I often describe myself as a bulldozer for my team. My job is to lay out clear expectations, do my best to steady the course free of external chaos, and bulldoze a clear path for the team to get stuff done.

eithed 5 hours ago | parent | prev | next [-]

Agree and follow this principle to certain degree, however there are caveats here - something being a blocker shouldn't prevent you from trying to resolve the blockers by yourself or work with your boss to resolve them ie - "hey boss, I'm blocked with task A with refactor of this code; are you happy for me to do XYZ?". Then I have options to say: "yes! excellent! go ahead!" or "no, we need to do ASD here" or "no, we cannot do XYZ right now". If every time people encountering blockers would come to me to resolve them, or wait until they're resolved I'd not get anything done.
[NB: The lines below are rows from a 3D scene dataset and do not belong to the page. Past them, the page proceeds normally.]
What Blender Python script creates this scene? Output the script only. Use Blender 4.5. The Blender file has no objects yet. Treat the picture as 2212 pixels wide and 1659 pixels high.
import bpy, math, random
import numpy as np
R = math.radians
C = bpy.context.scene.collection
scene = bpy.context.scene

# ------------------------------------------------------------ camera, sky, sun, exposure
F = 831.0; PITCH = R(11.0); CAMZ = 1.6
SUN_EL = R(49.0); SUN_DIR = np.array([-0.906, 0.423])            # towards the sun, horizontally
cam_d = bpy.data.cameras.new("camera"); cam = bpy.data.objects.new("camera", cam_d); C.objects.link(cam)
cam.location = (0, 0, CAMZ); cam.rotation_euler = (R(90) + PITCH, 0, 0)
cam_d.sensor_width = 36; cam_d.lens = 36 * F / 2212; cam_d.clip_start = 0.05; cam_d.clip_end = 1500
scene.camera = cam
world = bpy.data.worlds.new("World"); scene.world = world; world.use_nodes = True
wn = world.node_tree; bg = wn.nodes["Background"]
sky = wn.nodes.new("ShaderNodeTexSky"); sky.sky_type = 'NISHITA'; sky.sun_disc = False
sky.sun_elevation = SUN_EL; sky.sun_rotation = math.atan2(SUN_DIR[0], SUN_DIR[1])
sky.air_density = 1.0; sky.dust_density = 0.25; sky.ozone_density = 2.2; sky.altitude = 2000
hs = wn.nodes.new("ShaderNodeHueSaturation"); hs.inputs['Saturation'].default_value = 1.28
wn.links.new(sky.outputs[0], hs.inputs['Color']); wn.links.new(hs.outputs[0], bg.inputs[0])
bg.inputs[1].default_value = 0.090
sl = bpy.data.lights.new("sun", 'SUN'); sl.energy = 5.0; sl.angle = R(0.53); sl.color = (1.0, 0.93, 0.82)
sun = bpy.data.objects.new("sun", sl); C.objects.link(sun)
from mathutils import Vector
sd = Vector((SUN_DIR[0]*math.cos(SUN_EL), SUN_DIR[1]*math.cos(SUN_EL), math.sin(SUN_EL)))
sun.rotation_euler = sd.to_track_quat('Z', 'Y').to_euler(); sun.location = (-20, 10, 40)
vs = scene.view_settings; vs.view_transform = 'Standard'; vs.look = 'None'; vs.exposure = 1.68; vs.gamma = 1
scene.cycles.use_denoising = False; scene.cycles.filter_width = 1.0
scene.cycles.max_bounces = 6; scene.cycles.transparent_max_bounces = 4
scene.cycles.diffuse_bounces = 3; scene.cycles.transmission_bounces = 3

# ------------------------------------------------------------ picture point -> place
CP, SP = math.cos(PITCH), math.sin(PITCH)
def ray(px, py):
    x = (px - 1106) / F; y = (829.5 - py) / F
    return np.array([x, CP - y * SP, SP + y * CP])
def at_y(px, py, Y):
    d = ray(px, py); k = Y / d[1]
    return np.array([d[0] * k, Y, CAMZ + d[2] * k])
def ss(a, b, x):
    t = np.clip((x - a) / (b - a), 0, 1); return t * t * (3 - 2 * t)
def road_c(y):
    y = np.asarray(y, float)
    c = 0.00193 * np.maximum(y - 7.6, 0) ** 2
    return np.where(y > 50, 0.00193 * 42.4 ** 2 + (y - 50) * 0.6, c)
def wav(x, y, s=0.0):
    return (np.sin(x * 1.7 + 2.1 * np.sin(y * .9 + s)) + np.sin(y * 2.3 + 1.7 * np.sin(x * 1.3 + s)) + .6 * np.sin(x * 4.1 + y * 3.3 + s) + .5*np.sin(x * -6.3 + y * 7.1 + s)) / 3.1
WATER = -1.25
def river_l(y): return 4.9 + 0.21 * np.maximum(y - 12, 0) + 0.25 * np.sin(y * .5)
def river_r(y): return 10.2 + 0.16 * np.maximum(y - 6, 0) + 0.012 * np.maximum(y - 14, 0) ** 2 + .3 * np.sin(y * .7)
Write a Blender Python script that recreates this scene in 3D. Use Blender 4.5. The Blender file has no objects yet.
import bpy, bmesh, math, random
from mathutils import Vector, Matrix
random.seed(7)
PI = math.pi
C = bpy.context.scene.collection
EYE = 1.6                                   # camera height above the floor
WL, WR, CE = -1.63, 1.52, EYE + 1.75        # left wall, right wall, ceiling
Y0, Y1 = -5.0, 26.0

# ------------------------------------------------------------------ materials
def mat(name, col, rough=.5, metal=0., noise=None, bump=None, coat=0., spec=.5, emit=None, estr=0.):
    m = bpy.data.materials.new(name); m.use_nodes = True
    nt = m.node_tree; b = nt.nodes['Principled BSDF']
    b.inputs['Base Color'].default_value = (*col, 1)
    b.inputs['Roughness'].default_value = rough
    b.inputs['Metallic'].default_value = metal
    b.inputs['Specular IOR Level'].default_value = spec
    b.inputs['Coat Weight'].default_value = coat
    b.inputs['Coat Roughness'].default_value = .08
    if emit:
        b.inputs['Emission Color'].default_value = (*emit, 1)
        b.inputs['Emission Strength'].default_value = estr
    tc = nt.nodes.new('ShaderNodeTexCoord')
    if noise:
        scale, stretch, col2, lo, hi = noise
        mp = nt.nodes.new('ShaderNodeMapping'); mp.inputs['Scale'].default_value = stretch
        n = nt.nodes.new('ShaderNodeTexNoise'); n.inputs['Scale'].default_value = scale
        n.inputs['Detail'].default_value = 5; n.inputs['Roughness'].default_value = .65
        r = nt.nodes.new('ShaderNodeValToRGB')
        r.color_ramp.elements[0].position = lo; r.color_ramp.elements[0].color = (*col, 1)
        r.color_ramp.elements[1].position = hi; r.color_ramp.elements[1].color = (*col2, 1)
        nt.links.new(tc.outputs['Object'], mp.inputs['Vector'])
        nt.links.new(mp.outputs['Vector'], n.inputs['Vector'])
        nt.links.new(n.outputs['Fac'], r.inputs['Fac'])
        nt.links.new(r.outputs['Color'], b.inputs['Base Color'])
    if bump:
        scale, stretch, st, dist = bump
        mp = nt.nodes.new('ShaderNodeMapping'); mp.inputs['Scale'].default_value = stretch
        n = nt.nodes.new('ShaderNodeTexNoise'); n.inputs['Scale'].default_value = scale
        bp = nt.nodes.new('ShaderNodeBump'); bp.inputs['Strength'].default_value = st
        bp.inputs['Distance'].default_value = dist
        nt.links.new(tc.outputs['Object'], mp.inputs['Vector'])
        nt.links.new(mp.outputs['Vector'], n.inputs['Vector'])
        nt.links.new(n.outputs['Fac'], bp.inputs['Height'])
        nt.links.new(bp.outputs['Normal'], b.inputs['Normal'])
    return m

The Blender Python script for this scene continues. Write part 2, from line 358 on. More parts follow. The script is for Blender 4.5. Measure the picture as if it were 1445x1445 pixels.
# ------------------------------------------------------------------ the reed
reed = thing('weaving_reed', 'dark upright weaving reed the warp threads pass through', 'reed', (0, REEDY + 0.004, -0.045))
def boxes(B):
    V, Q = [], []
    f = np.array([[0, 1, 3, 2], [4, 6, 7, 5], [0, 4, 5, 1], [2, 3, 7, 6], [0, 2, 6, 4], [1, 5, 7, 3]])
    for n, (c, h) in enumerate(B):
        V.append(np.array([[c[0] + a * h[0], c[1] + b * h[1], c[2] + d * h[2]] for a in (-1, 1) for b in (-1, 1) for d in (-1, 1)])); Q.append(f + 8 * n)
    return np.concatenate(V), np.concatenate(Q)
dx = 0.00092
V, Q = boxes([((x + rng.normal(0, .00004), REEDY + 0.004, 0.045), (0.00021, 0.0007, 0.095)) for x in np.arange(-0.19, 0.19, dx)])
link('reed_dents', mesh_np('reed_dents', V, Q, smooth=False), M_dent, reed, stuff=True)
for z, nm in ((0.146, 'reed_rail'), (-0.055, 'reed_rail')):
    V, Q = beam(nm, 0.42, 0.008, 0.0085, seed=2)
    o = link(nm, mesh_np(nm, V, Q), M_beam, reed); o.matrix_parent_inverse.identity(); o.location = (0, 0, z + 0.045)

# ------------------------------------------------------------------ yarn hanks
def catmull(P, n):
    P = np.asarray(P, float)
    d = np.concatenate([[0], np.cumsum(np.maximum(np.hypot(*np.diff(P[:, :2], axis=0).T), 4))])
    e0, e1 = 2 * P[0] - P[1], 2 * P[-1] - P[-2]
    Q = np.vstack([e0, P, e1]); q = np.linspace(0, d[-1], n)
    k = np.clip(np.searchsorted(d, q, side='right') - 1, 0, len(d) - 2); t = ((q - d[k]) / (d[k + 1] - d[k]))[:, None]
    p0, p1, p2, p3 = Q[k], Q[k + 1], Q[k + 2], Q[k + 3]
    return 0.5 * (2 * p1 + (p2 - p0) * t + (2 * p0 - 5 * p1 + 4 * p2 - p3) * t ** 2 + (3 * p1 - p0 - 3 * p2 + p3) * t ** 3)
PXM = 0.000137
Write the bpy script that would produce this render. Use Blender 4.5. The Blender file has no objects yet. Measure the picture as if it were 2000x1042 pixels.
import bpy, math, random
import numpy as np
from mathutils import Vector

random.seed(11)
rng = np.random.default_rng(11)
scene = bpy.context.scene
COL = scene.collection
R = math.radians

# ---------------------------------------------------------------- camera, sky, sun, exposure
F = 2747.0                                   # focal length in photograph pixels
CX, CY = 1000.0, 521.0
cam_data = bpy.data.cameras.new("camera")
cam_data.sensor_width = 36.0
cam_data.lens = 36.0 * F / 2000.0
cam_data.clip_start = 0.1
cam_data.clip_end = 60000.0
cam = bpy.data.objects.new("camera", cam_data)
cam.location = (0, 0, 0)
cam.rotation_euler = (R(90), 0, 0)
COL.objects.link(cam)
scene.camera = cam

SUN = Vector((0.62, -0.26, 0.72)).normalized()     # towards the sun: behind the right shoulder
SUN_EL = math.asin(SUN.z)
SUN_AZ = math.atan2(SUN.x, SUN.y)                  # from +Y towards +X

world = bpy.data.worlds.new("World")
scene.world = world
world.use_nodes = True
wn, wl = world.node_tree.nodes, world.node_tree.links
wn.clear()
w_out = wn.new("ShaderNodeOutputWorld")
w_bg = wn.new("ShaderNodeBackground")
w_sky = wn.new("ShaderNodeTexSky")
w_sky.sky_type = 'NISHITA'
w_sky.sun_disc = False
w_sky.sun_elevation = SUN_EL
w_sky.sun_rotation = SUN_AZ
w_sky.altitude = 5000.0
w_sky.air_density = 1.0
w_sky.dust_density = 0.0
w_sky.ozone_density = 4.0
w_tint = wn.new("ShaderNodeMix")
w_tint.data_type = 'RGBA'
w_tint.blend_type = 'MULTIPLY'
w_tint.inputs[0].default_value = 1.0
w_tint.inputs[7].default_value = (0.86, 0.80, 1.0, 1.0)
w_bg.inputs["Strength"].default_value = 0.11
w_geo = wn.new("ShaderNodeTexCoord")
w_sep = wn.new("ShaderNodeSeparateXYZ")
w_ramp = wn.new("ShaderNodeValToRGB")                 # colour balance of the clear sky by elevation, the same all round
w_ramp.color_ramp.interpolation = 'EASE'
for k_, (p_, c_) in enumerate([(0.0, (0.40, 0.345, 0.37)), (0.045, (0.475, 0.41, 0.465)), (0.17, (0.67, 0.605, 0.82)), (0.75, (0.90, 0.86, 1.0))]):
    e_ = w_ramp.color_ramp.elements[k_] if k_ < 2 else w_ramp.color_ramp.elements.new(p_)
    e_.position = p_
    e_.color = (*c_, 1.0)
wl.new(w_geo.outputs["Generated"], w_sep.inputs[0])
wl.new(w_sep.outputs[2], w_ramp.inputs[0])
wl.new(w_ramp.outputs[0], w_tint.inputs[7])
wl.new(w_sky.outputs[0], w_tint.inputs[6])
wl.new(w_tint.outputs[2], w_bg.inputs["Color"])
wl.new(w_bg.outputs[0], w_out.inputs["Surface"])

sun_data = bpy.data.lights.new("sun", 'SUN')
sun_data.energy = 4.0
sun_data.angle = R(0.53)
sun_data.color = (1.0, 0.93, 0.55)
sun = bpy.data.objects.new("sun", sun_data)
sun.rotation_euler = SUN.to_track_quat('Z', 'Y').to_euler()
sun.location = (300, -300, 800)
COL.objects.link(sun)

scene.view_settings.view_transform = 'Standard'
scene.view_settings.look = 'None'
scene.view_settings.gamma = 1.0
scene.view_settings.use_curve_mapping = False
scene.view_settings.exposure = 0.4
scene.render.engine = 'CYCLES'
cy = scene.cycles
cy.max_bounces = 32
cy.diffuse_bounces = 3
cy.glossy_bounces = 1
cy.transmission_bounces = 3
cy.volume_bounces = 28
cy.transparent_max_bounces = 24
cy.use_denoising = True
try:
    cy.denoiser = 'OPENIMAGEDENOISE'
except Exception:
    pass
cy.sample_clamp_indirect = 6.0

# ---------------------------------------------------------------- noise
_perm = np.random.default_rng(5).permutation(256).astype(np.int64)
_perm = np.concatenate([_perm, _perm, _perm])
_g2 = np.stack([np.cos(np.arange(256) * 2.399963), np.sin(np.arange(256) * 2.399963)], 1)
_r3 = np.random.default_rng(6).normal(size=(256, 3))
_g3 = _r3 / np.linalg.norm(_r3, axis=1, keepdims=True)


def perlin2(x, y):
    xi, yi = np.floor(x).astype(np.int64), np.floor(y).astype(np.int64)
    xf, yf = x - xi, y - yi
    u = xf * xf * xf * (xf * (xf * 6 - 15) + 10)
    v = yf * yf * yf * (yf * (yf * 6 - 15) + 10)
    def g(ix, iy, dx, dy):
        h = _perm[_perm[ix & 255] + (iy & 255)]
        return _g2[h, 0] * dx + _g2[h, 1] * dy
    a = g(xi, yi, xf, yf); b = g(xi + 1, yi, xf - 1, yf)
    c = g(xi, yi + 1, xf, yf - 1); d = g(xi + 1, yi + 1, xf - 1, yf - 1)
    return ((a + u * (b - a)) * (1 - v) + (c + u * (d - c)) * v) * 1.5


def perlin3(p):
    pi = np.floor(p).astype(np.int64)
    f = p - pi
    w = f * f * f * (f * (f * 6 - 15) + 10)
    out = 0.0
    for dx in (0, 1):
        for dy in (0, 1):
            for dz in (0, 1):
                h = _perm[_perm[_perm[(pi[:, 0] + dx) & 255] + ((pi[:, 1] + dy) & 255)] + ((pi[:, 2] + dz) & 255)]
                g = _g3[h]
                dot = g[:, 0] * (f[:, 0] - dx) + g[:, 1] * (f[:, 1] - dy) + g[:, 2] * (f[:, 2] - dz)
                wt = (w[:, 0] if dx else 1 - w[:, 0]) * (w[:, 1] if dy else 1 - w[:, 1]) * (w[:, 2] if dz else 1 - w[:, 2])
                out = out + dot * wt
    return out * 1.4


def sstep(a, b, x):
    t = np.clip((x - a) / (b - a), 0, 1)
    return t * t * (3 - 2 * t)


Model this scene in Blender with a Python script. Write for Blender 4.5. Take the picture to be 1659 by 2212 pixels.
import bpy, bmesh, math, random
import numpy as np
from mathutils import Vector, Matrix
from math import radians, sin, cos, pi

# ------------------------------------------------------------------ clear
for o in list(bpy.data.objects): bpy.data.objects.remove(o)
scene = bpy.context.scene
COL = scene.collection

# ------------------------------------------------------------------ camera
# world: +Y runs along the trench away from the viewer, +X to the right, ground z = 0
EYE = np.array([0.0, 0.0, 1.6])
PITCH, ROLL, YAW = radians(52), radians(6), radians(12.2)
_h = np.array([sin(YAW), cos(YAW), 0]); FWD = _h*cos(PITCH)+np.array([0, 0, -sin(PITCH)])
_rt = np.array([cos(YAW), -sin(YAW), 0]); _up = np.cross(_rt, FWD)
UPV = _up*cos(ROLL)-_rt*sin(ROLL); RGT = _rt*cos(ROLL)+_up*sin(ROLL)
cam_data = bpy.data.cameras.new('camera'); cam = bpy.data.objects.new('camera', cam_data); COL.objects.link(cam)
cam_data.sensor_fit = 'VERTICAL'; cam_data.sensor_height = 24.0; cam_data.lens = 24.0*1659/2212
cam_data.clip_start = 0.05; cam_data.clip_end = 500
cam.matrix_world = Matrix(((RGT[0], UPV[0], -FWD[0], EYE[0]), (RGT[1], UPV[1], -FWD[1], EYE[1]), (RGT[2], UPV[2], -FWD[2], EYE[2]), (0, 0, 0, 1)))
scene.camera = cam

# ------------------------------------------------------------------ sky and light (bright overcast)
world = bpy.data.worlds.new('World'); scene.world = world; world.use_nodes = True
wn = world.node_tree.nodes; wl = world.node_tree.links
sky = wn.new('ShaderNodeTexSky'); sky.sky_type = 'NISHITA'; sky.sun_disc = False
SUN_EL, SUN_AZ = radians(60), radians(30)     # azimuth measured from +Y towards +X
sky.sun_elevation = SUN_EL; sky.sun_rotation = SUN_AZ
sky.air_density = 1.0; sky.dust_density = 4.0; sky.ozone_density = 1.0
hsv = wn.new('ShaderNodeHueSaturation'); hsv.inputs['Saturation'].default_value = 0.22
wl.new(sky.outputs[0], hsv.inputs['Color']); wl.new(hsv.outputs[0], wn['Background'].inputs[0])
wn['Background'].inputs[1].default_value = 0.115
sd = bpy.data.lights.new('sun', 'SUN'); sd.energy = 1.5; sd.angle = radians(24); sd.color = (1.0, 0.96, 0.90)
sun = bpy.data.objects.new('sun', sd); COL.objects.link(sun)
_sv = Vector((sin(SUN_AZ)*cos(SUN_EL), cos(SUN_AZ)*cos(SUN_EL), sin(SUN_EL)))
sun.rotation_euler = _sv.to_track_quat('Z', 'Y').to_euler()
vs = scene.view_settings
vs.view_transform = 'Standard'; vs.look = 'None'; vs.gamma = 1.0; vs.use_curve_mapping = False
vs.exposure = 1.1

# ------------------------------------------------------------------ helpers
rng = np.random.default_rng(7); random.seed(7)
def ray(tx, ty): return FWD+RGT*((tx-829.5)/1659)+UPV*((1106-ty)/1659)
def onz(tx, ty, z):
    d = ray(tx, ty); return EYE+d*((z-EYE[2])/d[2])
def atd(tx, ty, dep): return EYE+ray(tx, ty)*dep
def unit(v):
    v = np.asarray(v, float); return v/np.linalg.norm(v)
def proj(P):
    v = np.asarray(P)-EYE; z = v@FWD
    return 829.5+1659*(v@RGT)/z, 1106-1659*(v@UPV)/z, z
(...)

On the flipside, if every time a blocker is encountered people were to handle it themselves, then a) it might not align with my vision on what actually needs to be done here b) I'm blindsighted with what was actually done.

Clear boundaries and strategies eliminate these caveats = team members are aligned on what they can make decision for and general direction the team is heading towards.

Forgeties79 5 hours ago | parent [-]

Yeah like I said if we are straying in to over-reliance/not really doing our job, he clearly lays out what to do and says "there go take care of it" a few times. He does a good job of not fostering a culture of constantly playing CYA

bena 3 hours ago | parent | prev [-]

Reminds me of something Joel Spolsky wrote about on his blog. The best managers were those who "moved the furniture out the way". Basically clear the way for the people working on the problem to do so.